For those unfamiliar with the term, "redshirting" refers to the practice of parents delaying their child's entrance into kindergarten, typically for academic gain due to the advantage of being older in the classroom. New research suggests, however, that the increasingly common practice may not be such a good idea after all.

Made popular in part by Malcolm Gladwell's 2006 book "Outliers," which argued that success is partly dependent on right place right time and that younger students in the classroom were more likely to experience academic struggles, parents are looking for some consensus on whether there's any actual merit to redshirting.

Well, a new study published this week seems to indicate there's not, according to The Atlantic.

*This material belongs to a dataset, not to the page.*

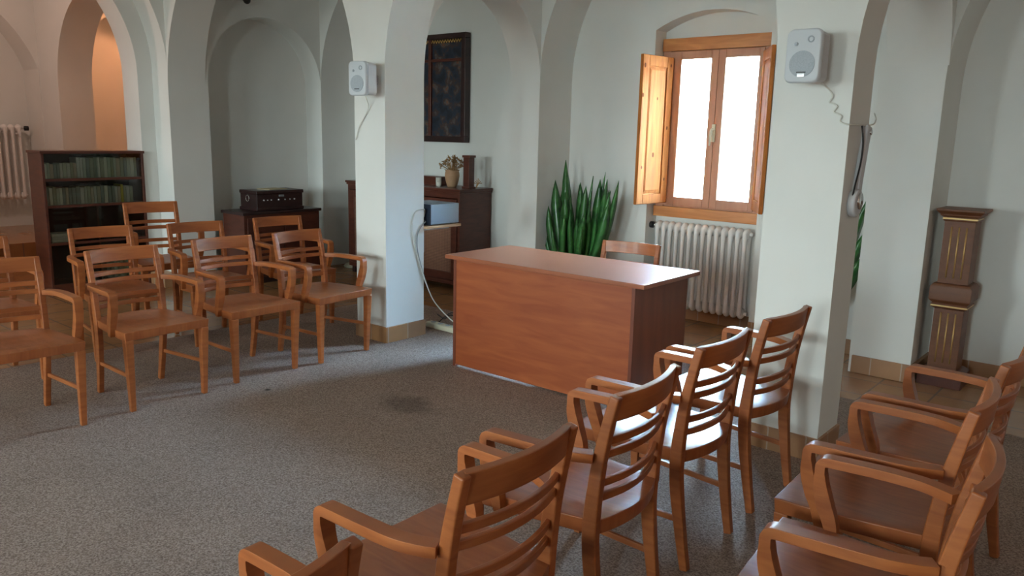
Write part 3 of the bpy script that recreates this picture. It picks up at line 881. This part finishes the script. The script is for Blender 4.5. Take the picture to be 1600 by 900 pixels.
    o.location = (-6.02, 5.74, 1.0); tag(o, 'long low dark wooden box at the back of the cane cabinet', 'box')
    sp = bmesh.new()
    for k in range(7):
        a = -0.5 + k * 0.25
        tube(sp, [(0, 0, 0.003), (0.02 + 0.02 * math.sin(a), 0.0, 0.05), (0.03 * a + 0.02, 0.01 * k - 0.03, 0.10 - 0.015 * abs(k - 3))], [0.003, 0.002, 0.0045], 6)
    o = link('dried_sprig', sp, M['dried']); o.location = (-5.235, 5.66, 1.0)
    tag(o, 'small dried sprig leaning right of the wooden post', 'dried plant')
cabinet()

# ------------------------------------------------------------------ painting
def painting():
    x0, x1, z0, z1 = -6.95, -5.53, 1.432, 2.495
    t = thing('painting', 'large dark framed multi-panel painting hanging above the cane cabinet', 'painting', (x0, 5.80, z0))
    w, h = x1 - x0, z1 - z0
    f = 0.06
    bm = boxes((0, w, 0, 0.075, 0, f), (0, w, 0, 0.075, h - 0.05, h), (0, f, 0, 0.075, f, h - 0.05), (w - f, w, 0, 0.075, f, h - 0.05))
    o = link('frame', bm, M['black_wood'], t); bevel(o, 0.006)
    link('backing_board', boxes((f, w - f, 0.05, 0.07, f, h - 0.05)), M['black_wood'], t)
    px = [f, 0.46, 0.47 + 0.44, w - f]
    for k in (1, 2):
        o = link('mullion', boxes((px[k] - 0.018, px[k] + 0.018, 0.005, 0.05, f, h - 0.05)), M['dark_wood'], t); bevel(o, 0.004)
    zc = h * 0.76
    o = link('cross_rail', boxes((f, w - f, 0.008, 0.05, zc - 0.014, zc + 0.014)), M['dark_wood'], t); bevel(o, 0.004)
    for k in range(3):
        link('painted_panel', boxes((px[k] + 0.016, px[k + 1] - 0.016, 0.03, 0.05, f, zc - 0.014)), M['art'], t)
        link('painted_panel', boxes((px[k] + 0.016, px[k + 1] - 0.016, 0.03, 0.05, zc + 0.014, h - 0.085)), M['art'], t)
    fret = bmesh.new()
    xx = f
    while xx < w - f - 0.03:
        pts = [(xx, 0.02, h - 0.085), (xx + 0.018, 0.02, h - 0.056), (xx + 0.036, 0.02, h - 0.085)]
        tube(fret, pts, 0.005, 6); xx += 0.036
    link('fretwork', fret, M['gilt'], t)
painting()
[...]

"A new study published in the journal Contemporary Economic Policy offers perhaps the latest piece of evidence that redshirting is little more than a silly fad—or, as one pair of economists put it in 2009, a 'suburban legend.'"

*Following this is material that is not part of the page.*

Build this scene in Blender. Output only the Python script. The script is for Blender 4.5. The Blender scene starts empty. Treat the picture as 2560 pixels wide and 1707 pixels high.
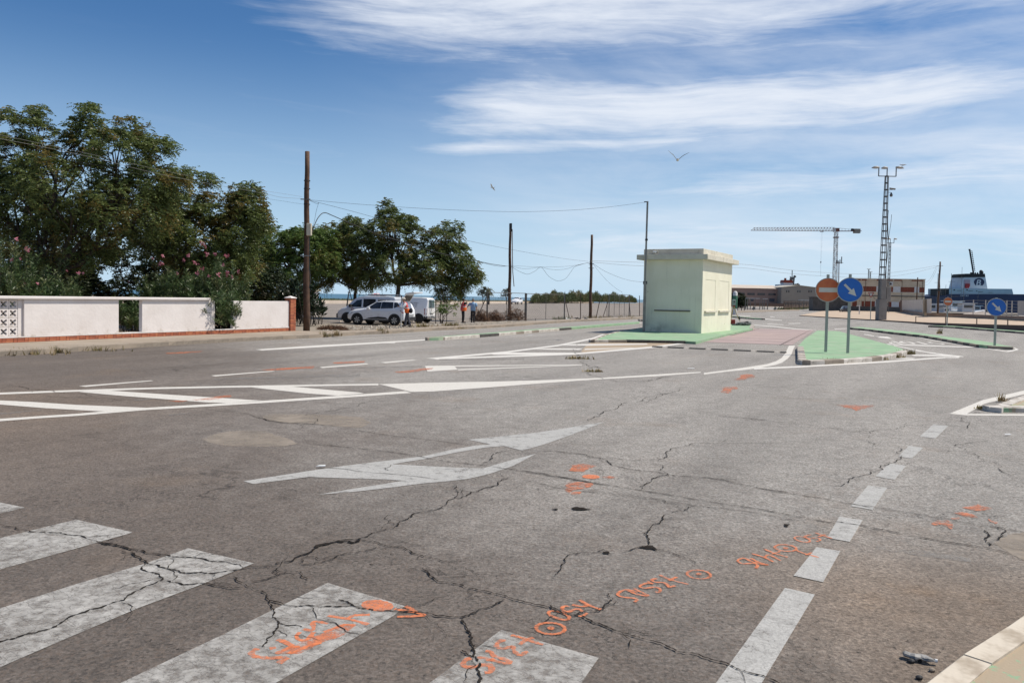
import bpy, bmesh, math, random
import numpy as np
from mathutils import Vector, Matrix
from mathutils.geometry import tessellate_polygon

SC = bpy.context.scene
COL = SC.collection
rnd = random.Random(7)

# ---------------------------------------------------------------- camera
F, H = 1991.0, 1.95                 # focal length in photo pixels, eye height in metres
PX, PY = 1280.0, 810.0
RO = math.radians(1.1)
PI_ = math.atan(67.1 / F)
CP, SP, CR, SR = math.cos(PI_), math.sin(PI_), math.cos(RO), math.sin(RO)
cam_d = bpy.data.cameras.new('camera')
cam = bpy.data.objects.new('camera', cam_d)
COL.objects.link(cam)
cam_d.sensor_fit = 'HORIZONTAL'
cam_d.sensor_width = 36.0
cam_d.lens = F * 36.0 / 2560.0
cam_d.shift_y = (PY - 853.5) / 2560.0
cam_d.clip_start = 0.1
cam_d.clip_end = 30000
_up = Vector((0, SP, CP)); _fw = Vector((0, CP, -SP)); _rt = Vector((1, 0, 0))
_cx = _rt * CR + _up * SR
_cy = _rt * -SR + _up * CR
_cz = -_fw
cam.matrix_world = Matrix(((_cx.x, _cy.x, _cz.x, 0), (_cx.y, _cy.y, _cz.y, 0), (_cx.z, _cy.z, _cz.z, H), (0, 0, 0, 1)))
SC.camera = cam

# ---------------------------------------------------------------- light
SUN_EL, SUN_AZ = math.radians(57), math.radians(8)      # azimuth from +X towards +Y
sun_dir = Vector((math.cos(SUN_EL) * math.cos(SUN_AZ), math.cos(SUN_EL) * math.sin(SUN_AZ), math.sin(SUN_EL)))
sd = bpy.data.lights.new('sun', 'SUN'); sd.energy = 5.0; sd.angle = math.radians(0.53); sd.color = (1.0, 0.925, 0.81)
so = bpy.data.objects.new('sun', sd); COL.objects.link(so)
so.rotation_euler = (-sun_dir).to_track_quat('-Z', 'Y').to_euler()
so.location = (60, 0, 80)

SC.view_settings.view_transform = 'Standard'
SC.view_settings.look = 'None'
SC.view_settings.exposure = 0.02
SC.view_settings.gamma = 1.0
SC.view_settings.use_curve_mapping = False
SC.render.engine = 'CYCLES'
SC.cycles.max_bounces = 6
SC.cycles.transparent_max_bounces = 24
SC.cycles.diffuse_bounces = 3
SC.cycles.glossy_bounces = 2

class NX:
    """tiny expression helper for shader math nodes"""
    def __init__(s, nt, sock): s.nt, s.o = nt, sock
    def _m(s, op, *a, clamp=False):
        n = s.nt.nodes.new('ShaderNodeMath'); n.operation = op; n.use_clamp = clamp
        for i, v in enumerate((s,) + a):
            if isinstance(v, NX): s.nt.links.new(v.o, n.inputs[i])
            else: n.inputs[i].default_value = v
        return NX(s.nt, n.outputs[0])
    def __add__(s, b): return s._m('ADD', b)
    __radd__ = __add__
    def __sub__(s, b): return s._m('SUBTRACT', b)
    def __rsub__(s, b): return (s * -1.0) + b
    def __mul__(s, b): return s._m('MULTIPLY', b)
    __rmul__ = __mul__
    def __truediv__(s, b): return s._m('DIVIDE', b)
    def sat(s): return s._m('ADD', 0.0, clamp=True)
    def mx(s, b): return s._m('MAXIMUM', b)
    def mn(s, b): return s._m('MINIMUM', b)
    def pw(s, b): return s._m('POWER', b)
    def ab(s): return s._m('ABSOLUTE')
    def ss(s, a, b):
        n = s.nt.nodes.new('ShaderNodeMapRange'); n.interpolation_type = 'SMOOTHSTEP'
        s.nt.links.new(s.o, n.inputs[0]); n.inputs[1].default_value = a; n.inputs[2].default_value = b
        return NX(s.nt, n.outputs[0])
    def gauss(s, c, w):
        q = (s - c) / w
        return (q * q * -1.0)._m('EXPONENT')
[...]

In the study, researchers looked at whether or not redshirting had an influence on whether or not those students would go on to obtain a Ph.D., the chosen metric because it signifies the highest form of academic achievement and ambition.

Not only did the study find that redshirting had no correlation to working towards a Ph.D., it also found that there was also no correlation between the practice and "a future Ph.D.’s potential lifetime earnings," the article said.

Based on their analysis of approximately 14,500 freshly minted Ph.D. recipients, the researchers conclude that a student who isn’t redshirted could end up earning $138,000 more over the course of his or her lifetime than someone who is. Assuming redshirted students get their doctorates a year later than they would’ve had they not had their schooling delayed, they get a year’s head start on their salaries, which for a first-year Ph.D. recipient averages about $58,000. 'The compounding effect' of that $58,000, namely annual inflation over 30 years, causes that difference to accumulate.

The researchers are hoping that the findings of their work, which indicate that the benefits of redshirting is overblown and unfounded, will ease parents' anxiety about when to start sending their children to school.